Pero el indulto no es todo. Más grave todavía es que el resto de las fuerzas políticas, hoy por ti, mañana por mi, no hayan abierto la boca ante semejante atropello a la decencia, ante un ejemplo eminente de que la vida política se parece cada vez más a un pacto mafioso entre personajes que fingen atacarse, y bien que gritan, pero que, a la hora de la verdad, saben proteger sus intereses de la manera mas efectiva. El hecho de que nuestros diputados hayan endurecido las condiciones en que el común de los mortales va a disfrutar, por decir algo, de su pensión, al tiempo que mejoraban las suyas fue otro ejemplo estruendoso del abismo político que separa la retórica de la realidad.
Lo más grave en relación con esta vergonzosa decisión es que sirve para poner de manifiesto que el gobierno no piensa hacer nada de lo que debería hacer para acabar con las verdaderas razones del gasto publico desmelenado, de la ineficiencia administrativa, de la lentitud e inanidad de la Justicia, y de tantos males que hasta los políticos son capaces de reconocer en un gesto de hipocresía y de cinismo muy habitual. Resulta evidente que detrás de cada forma ineficiente, oscurantista e irracional de gastar el dinero hay un nutrido grupo de políticos que disfrutan de la situación, y parece impensable que nadie vaya a hacer nada por acabar con esos chiringuitos. ¿Quién va a acabar con una selva que resulta tan nutritiva y en la que es tan fácil cometer un desliz, sobre todo desde que existe la garantía de que no habrá condena capaz de intimidar a un gobierno dispuesto a ejercer la generosa gracia del indulto con todos los bien relacionados? Hay quien se pregunta a cambio de qué habrá cometido el gobierno semejante desmán, pero ésta es una pregunta muy desorientada. No hace falta que el gobierno haya obtenido una ayuda de los nacionalistas catalanes, que, por lo demás, no debiera necesitar. En realidad, el indulto concreta una solidaridad más básica, el acuerdo sobre que las cosas de los políticos deben quedar entre ellos para evitar el escándalo de los pusilánimes. El gobierno anterior se despidió indultando a un notorio banquero que había sido condenado con toda razón, y por un delito nada menor, dando muestra de que, a estos efectos, los banqueros de cierto nivel pueden considerarse también al abrigo de las ocurrencias de los jueces. Imagino que el trámite de este indulto se inició asimismo con el anterior gobierno, buena muestra del carácter masoquista de los llamados partidos nacionales, siempre tan generosos con las minorías nacionalistas.

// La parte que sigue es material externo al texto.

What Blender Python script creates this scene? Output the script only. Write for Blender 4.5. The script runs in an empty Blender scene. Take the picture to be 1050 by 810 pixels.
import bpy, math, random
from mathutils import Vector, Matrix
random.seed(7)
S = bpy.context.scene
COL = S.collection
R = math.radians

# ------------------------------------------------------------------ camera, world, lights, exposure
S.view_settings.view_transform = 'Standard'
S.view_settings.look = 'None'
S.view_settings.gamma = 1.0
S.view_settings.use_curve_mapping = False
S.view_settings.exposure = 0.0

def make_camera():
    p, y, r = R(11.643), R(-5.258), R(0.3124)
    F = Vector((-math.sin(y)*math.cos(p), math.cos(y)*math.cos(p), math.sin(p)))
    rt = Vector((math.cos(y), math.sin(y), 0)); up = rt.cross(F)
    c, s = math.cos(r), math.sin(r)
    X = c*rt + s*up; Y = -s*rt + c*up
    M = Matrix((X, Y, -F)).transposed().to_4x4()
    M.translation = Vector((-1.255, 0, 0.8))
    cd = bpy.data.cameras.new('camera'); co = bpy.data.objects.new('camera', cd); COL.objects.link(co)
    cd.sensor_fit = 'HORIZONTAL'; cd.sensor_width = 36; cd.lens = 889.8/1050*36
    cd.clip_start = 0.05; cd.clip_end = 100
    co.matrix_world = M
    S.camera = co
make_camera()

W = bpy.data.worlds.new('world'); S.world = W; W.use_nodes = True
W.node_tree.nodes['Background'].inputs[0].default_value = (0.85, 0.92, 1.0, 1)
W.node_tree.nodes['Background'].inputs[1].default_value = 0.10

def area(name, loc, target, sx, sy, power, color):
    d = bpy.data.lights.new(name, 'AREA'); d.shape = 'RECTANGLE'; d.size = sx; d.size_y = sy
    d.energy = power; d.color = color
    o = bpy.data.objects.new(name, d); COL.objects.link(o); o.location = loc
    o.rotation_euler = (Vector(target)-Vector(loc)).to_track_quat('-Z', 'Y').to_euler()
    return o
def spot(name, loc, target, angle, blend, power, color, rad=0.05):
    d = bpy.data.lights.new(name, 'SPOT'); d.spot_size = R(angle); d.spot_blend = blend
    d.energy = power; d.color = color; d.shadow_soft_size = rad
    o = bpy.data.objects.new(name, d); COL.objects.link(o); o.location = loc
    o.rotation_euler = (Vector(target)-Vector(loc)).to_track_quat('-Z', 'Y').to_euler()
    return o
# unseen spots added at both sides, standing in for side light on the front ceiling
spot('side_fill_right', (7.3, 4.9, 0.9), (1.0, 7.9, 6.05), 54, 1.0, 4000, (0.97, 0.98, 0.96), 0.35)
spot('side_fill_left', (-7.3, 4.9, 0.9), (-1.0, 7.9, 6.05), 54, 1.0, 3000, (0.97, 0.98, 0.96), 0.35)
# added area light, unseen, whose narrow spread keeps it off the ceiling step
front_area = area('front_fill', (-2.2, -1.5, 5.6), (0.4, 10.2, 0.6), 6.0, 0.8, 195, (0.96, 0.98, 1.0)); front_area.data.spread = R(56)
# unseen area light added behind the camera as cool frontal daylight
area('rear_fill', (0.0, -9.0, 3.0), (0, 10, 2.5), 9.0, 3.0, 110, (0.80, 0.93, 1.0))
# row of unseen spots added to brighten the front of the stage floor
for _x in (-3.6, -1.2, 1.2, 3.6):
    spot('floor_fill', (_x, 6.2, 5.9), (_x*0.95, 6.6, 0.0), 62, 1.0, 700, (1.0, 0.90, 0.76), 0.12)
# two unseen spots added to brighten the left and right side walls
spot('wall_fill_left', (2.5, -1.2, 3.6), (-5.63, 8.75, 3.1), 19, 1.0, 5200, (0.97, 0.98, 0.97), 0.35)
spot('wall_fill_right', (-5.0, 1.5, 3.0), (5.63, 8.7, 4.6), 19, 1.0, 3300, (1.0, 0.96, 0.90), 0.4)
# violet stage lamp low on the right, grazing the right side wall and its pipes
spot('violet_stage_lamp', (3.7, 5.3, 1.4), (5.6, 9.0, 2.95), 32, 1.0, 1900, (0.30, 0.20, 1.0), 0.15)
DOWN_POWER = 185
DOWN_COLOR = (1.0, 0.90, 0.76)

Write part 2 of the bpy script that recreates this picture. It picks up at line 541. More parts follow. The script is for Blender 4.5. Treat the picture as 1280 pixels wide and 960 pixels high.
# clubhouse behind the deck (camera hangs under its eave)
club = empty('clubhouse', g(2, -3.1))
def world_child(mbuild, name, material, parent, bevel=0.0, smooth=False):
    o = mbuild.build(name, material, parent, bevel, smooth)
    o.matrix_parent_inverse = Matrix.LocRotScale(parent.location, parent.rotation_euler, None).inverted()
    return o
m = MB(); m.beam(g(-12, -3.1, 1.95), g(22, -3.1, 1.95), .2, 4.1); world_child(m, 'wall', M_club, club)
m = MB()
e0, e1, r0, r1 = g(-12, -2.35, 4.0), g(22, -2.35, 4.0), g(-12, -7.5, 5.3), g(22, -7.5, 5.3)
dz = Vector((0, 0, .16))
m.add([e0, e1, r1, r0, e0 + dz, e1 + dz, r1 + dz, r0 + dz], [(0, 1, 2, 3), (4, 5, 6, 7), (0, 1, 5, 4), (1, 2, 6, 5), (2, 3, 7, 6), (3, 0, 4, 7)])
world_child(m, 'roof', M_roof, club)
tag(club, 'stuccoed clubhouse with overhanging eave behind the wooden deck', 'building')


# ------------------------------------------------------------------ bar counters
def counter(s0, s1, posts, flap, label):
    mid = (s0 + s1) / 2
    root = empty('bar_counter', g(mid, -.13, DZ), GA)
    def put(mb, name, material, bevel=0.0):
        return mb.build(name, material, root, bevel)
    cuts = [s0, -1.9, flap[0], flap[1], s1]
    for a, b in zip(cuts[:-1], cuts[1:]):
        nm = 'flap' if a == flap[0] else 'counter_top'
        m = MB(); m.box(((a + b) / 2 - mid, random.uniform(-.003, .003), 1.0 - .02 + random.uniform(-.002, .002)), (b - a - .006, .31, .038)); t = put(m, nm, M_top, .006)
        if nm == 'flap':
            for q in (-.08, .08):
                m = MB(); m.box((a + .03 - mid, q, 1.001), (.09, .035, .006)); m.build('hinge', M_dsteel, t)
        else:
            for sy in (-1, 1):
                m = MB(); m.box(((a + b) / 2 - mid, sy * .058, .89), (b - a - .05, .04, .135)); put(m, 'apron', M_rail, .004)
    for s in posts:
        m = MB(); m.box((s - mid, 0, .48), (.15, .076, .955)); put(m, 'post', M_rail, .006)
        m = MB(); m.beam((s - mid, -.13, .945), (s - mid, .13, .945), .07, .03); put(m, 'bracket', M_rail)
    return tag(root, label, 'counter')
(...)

Algo marcha mal, muy mal, cuando esta noticia nos deja casi indiferentes. Alguno podrá pensar que es un signo de madurez, que ya va siendo hora de que aprendamos a no creer, ni en los Reyes Magos, ni en las películas de final feliz. No estoy nada seguro, sin embargo, de que sea bueno que seamos capaces de digerir como si tal cosa una dosis tan alta de cinismo y de realismo sucio. Este caso no es un hecho aislado, sino una muestra del abismo que separa la política de la vida común. Es verdad que en la vida civil abundan también las chorizadas, las estafas, y las mentiras de todo género, pero si alguien había pensado que de la clase política pudiera venir una cierta redención, un impulso de nobleza, de ejemplaridad, de mera racionalidad, que lo vaya olvidando.